» **Dataset content**:
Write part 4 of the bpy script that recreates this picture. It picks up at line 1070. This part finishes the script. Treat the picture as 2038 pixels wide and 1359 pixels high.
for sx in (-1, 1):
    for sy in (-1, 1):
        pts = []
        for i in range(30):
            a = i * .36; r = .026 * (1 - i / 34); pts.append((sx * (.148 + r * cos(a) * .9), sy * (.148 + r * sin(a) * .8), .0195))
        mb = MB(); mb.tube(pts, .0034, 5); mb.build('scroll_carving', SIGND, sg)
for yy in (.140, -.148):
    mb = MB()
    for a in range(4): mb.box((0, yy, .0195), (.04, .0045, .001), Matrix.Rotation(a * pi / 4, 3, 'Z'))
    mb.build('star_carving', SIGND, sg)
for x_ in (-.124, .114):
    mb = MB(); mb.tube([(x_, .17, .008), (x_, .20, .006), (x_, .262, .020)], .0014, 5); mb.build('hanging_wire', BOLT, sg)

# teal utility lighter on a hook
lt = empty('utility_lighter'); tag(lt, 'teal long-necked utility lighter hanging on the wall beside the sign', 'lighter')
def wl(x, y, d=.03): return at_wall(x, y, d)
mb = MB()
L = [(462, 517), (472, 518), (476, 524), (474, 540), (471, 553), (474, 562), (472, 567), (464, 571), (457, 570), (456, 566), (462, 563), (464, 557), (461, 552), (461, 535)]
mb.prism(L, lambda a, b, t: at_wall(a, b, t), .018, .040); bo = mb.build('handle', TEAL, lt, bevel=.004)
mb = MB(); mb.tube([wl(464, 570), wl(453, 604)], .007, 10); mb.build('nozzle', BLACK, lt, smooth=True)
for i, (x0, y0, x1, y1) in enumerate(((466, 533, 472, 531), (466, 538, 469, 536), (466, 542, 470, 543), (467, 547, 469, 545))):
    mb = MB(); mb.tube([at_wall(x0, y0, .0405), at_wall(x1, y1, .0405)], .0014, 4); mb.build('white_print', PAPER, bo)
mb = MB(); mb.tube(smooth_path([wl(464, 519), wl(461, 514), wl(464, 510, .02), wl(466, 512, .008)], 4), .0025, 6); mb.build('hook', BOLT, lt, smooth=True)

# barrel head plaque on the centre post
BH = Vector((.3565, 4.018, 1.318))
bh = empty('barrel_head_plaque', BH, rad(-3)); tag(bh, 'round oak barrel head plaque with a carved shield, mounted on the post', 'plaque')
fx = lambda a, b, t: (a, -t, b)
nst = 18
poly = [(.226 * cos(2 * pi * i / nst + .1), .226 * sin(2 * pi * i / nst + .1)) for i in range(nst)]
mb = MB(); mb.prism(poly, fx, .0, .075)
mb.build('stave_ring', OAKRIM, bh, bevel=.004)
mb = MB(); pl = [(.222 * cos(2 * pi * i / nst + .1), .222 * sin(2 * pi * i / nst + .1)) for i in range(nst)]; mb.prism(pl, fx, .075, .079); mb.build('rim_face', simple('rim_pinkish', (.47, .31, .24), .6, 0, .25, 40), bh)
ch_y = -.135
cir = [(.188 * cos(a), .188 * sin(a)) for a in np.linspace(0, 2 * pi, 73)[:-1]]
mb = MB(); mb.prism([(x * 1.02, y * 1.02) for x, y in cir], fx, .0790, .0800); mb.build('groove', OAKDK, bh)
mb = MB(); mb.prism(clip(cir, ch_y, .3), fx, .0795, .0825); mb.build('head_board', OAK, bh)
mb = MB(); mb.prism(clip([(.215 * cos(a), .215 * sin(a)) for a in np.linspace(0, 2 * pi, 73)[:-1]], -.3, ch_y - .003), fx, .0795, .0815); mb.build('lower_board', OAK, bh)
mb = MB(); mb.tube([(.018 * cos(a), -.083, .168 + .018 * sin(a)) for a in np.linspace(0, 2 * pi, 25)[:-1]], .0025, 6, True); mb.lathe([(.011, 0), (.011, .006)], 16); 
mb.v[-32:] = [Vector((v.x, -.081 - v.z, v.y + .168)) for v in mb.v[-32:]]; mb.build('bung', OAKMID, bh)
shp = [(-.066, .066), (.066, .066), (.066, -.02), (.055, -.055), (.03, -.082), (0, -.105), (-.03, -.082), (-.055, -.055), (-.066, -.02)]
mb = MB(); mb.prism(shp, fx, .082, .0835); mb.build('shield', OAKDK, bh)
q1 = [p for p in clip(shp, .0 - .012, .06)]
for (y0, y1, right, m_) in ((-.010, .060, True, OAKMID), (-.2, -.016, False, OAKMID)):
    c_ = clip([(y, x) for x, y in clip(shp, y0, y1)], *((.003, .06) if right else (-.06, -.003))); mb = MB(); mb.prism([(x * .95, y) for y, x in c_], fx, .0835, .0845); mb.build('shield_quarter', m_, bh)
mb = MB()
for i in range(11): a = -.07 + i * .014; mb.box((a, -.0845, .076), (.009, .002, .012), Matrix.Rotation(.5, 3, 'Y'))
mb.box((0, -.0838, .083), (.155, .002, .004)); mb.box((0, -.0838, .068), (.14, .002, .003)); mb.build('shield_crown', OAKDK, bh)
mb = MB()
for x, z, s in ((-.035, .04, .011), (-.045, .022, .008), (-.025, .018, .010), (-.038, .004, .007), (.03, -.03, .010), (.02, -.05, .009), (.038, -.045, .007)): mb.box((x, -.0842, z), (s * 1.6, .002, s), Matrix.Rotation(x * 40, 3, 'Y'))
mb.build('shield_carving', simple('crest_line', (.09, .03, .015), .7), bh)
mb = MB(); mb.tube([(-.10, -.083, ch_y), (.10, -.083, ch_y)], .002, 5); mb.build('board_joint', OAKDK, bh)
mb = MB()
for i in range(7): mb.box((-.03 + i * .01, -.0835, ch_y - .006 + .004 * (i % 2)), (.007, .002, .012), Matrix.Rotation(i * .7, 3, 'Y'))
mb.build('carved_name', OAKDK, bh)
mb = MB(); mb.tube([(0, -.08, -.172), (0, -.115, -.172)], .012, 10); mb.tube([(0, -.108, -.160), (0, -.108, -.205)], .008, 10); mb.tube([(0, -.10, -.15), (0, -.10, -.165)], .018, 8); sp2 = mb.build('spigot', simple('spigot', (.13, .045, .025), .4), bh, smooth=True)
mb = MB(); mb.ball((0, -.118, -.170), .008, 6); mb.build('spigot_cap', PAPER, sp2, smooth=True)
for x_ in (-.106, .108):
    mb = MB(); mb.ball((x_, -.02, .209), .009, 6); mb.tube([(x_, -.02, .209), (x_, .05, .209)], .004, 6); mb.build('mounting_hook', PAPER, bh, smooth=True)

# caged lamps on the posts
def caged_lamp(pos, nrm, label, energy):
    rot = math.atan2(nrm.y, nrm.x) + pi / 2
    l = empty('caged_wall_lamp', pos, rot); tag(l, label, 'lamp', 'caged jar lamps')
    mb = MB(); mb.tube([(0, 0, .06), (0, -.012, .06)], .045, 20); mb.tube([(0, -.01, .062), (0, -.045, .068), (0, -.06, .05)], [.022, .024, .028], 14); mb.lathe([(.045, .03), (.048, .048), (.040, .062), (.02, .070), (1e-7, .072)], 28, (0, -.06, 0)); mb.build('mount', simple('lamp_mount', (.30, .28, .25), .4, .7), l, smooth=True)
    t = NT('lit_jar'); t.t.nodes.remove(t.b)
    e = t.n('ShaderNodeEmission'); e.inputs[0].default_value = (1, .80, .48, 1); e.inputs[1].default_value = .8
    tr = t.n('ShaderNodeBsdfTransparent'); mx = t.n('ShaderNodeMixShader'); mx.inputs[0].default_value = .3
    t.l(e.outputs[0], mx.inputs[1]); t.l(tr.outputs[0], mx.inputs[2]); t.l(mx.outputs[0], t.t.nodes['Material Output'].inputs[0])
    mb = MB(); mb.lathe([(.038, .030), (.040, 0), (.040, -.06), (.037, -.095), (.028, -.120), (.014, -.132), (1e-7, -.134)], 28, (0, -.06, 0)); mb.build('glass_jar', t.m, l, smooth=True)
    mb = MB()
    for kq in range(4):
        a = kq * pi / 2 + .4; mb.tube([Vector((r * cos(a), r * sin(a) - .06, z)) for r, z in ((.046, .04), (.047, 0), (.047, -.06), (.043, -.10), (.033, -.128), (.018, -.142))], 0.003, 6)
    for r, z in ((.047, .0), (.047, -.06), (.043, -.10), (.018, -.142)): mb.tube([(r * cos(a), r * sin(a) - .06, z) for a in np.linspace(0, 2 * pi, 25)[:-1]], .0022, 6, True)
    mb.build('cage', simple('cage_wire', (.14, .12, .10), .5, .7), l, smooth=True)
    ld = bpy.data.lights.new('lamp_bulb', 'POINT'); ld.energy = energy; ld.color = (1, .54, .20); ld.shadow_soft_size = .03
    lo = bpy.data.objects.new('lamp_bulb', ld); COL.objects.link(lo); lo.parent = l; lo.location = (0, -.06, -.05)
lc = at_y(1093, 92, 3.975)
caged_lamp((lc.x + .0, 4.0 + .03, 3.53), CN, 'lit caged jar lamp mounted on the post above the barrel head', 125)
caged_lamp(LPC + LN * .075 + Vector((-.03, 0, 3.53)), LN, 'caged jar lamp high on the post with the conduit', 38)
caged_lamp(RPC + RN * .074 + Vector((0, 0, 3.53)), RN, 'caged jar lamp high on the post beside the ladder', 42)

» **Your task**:
Lines from the start of the material above through the line containing "BOLT, lt, smooth=True)" are to be duplicated exactly, and only those.

» **Completed task**:
Write part 4 of the bpy script that recreates this picture. It picks up at line 1070. This part finishes the script. Treat the picture as 2038 pixels wide and 1359 pixels high.
for sx in (-1, 1):
    for sy in (-1, 1):
        pts = []
        for i in range(30):
            a = i * .36; r = .026 * (1 - i / 34); pts.append((sx * (.148 + r * cos(a) * .9), sy * (.148 + r * sin(a) * .8), .0195))
        mb = MB(); mb.tube(pts, .0034, 5); mb.build('scroll_carving', SIGND, sg)
for yy in (.140, -.148):
    mb = MB()
    for a in range(4): mb.box((0, yy, .0195), (.04, .0045, .001), Matrix.Rotation(a * pi / 4, 3, 'Z'))
    mb.build('star_carving', SIGND, sg)
for x_ in (-.124, .114):
    mb = MB(); mb.tube([(x_, .17, .008), (x_, .20, .006), (x_, .262, .020)], .0014, 5); mb.build('hanging_wire', BOLT, sg)

# teal utility lighter on a hook
lt = empty('utility_lighter'); tag(lt, 'teal long-necked utility lighter hanging on the wall beside the sign', 'lighter')
def wl(x, y, d=.03): return at_wall(x, y, d)
mb = MB()
L = [(462, 517), (472, 518), (476, 524), (474, 540), (471, 553), (474, 562), (472, 567), (464, 571), (457, 570), (456, 566), (462, 563), (464, 557), (461, 552), (461, 535)]
mb.prism(L, lambda a, b, t: at_wall(a, b, t), .018, .040); bo = mb.build('handle', TEAL, lt, bevel=.004)
mb = MB(); mb.tube([wl(464, 570), wl(453, 604)], .007, 10); mb.build('nozzle', BLACK, lt, smooth=True)
for i, (x0, y0, x1, y1) in enumerate(((466, 533, 472, 531), (466, 538, 469, 536), (466, 542, 470, 543), (467, 547, 469, 545))):
    mb = MB(); mb.tube([at_wall(x0, y0, .0405), at_wall(x1, y1, .0405)], .0014, 4); mb.build('white_print', PAPER, bo)
mb = MB(); mb.tube(smooth_path([wl(464, 519), wl(461, 514), wl(464, 510, .02), wl(466, 512, .008)], 4), .0025, 6); mb.build('hook', BOLT, lt, smooth=True)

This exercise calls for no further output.